O processo de afundamento de solo, apontado pelo Serviço Geológico do Brasil (CPRM) como decorrente da extração de sal-gema, vem afetando aproximadamente 57 mil moradores nos bairros do Bebedouro, Bom Parto, Mutange, Pinheiro e parte do Farol desde que o problema começou. A situação de calamidade pública dos bairros foi decretada no fim de 2018 e renovada várias vezes.

Desde o dia 3 de março de 2018 quando um tremor de 2,5 na escala Richter foi sentido no bairro do Pinheiro e adjacências a escalada de rachaduras em imóveis e vias não parou de se intensificar. O abalo foi sentido em vários bairros de Maceió. Devido ao problema, os moradores da região precisaram deixar seus imóveis. A destruição deixou a paisagem de bairros fantasmas.

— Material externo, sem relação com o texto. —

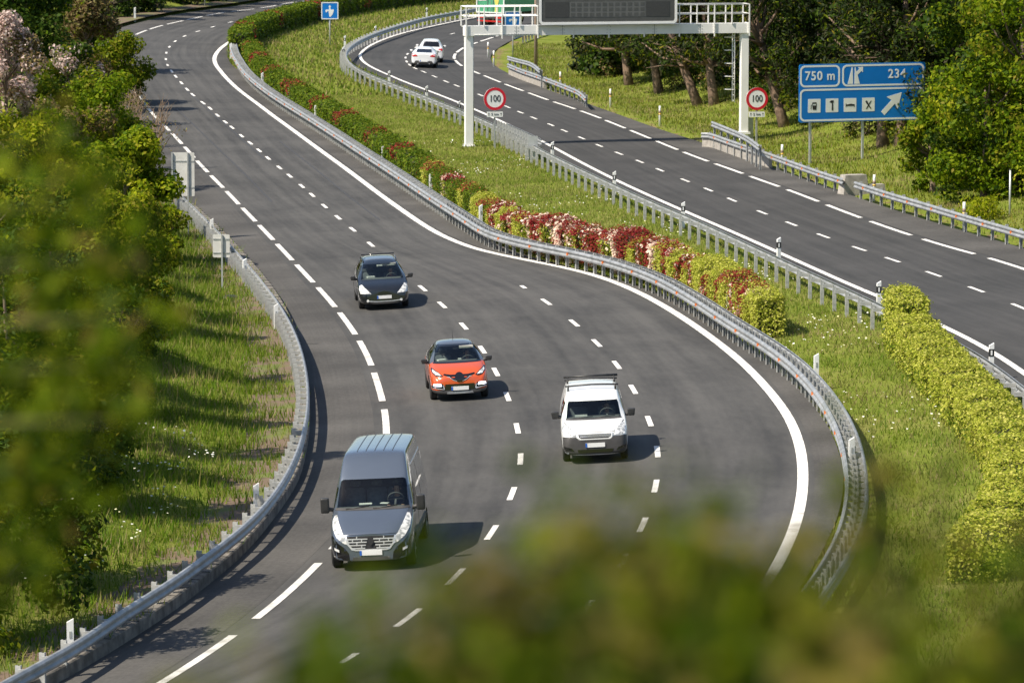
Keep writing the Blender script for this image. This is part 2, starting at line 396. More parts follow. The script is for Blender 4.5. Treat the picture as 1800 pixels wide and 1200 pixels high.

Em 2020, um acordo judicial firmado entre órgãos de controle e a Braskem estabeleceu a retirada de 17 mil pessoas das áreas de maior criticidade dos bairros do Bebedouro, Bom Parto, Mutange e Pinheiro. À época, o bairro do Farol ainda não apresentava o problema. Além de retirar as pessoas, a Braskem teve que indenizar as famílias afetadas pelo afundamento do solo. As ações previstas no acordo poderiam levar até dois anos para a conclusão. Mas muitas famílias ainda não foram indenizadas.

Em cronograma divulgado pela Braskem e órgãos de controle em 2020, a saída dos moradores das áreas consideradas de risco deveria ocorrer até o dia 1º de abril de 2021. No entanto, um relatório do CPRM pedia que a área de desocupação fosse expandida devido à aceleração do processo. As análises do CPRM em 2020 apontavam que entre os anos de 2016 e 2019 já houve 70 cm de afundamento.

Em junho de 2020, uma modificação no nível de risco determinou a desocupação de mais de 1.900 imóveis nas regiões monitoradas. De lá para cá o problema se agravou ainda mais e já afeta mais de 57 mil pessoas.

Durante anos, os moradores do Flexal de Baixo e Flexal de Cima, em Bebedouro, que foram afetados pelo isolamento social decorrente do esvaziamento da região vizinha, e do bairro do Bom Parto, que teve apenas parte de sua área incluída no mapa de risco, vêm lutando para serem incluídos no Programa de Compensação Financeira da Braskem. Mas não tiveram sucesso.

Na quinta-feira (30/11), a Defesa Civil de Maceió divulgou atualização do mapa de risco do afundamento dos bairros. Neste novo mapa, está incluída a área do Bom Parto. O novo Mapa de Linhas de Ações Prioritárias versão 5 foi atualizado em colaboração com a Defesa Civil Nacional e a Universidade Federal de Pernambuco (UFPE).O documento foi base para Justiça Federal determinar, através de liminar obtida pelo Ministério Público Federal (MPF), Ministério Público do Estado de Alagoas (MP/AL) e Defensoria Pública da União (DPU), a inclusão de área do Bom Parto no programa de realocação da Braskem e que a mineradora adote providências.